To help my clients and student understand how they can be clever but struggle at school, I like to use the analogy of two detectives. One is very intelligent but she is dyslexic, one is quite intelligent and he is not dyslexic. A new case comes in and the detectives are briefed by their boss. There's a lot of new information at once, and a big file to work through. Usually the non-dyslexic detective can solve the cases faster. He is more able to connect lots of concepts together without fully understanding each, and so reaching the eureka moment faster. However, this latest case is much more complex. This time, the dyslexic detective solves the crime, because she has the time to map out the evidence and fully understand all the pieces.

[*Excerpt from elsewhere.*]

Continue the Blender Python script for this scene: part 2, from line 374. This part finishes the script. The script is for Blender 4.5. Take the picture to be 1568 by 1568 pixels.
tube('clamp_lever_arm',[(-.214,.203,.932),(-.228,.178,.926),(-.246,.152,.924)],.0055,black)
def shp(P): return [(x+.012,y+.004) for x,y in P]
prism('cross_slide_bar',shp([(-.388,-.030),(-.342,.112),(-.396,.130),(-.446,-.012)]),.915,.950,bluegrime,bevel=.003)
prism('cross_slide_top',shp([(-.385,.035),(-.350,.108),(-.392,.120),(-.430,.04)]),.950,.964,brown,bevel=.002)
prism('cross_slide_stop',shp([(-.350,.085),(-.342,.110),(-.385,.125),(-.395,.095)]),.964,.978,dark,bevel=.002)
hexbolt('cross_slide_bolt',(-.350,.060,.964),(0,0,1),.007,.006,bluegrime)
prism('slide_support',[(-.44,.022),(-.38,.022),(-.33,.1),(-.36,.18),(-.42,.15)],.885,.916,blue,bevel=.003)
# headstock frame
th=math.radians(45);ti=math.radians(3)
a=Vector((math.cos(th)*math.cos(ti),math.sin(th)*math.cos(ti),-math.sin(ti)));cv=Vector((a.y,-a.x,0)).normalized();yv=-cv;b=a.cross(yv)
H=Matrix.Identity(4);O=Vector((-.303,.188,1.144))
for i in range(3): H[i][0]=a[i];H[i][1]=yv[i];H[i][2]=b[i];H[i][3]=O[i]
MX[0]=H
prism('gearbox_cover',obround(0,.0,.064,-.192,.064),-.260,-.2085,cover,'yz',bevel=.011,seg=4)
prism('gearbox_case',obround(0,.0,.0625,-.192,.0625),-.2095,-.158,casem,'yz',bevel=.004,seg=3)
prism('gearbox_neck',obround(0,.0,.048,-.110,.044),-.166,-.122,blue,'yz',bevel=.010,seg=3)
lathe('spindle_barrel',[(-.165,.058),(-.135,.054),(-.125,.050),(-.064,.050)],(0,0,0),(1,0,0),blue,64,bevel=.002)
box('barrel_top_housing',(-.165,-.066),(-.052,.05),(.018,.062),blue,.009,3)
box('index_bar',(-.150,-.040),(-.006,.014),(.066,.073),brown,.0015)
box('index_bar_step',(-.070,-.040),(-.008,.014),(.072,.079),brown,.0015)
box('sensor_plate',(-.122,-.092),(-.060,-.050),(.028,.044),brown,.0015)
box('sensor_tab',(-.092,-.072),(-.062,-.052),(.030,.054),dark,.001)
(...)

For dyslexic people, learning can sometimes feel very much like it does when a teenager's parents teaches them to drive. Too much information, too quickly, very stressful, complete shutdown and no progress (tantrums on both sides!). However, as the different aspects of driving are learned, the brain isn't stressed by them, and so they can progress to include more complicated manoeuvres. Soon they are negotiating difficult roundabouts whilst chatting away happily. The important thing is to learn at the right pace, and to know what the important underlying concepts are in the knowledge you are trying to learn. When learning about the circulatory system, it's worth taking time to consider if we are really comfortable with what blood even is and what it does. If not, it will be difficult to internalise why it's being delivered so precisely to the organs.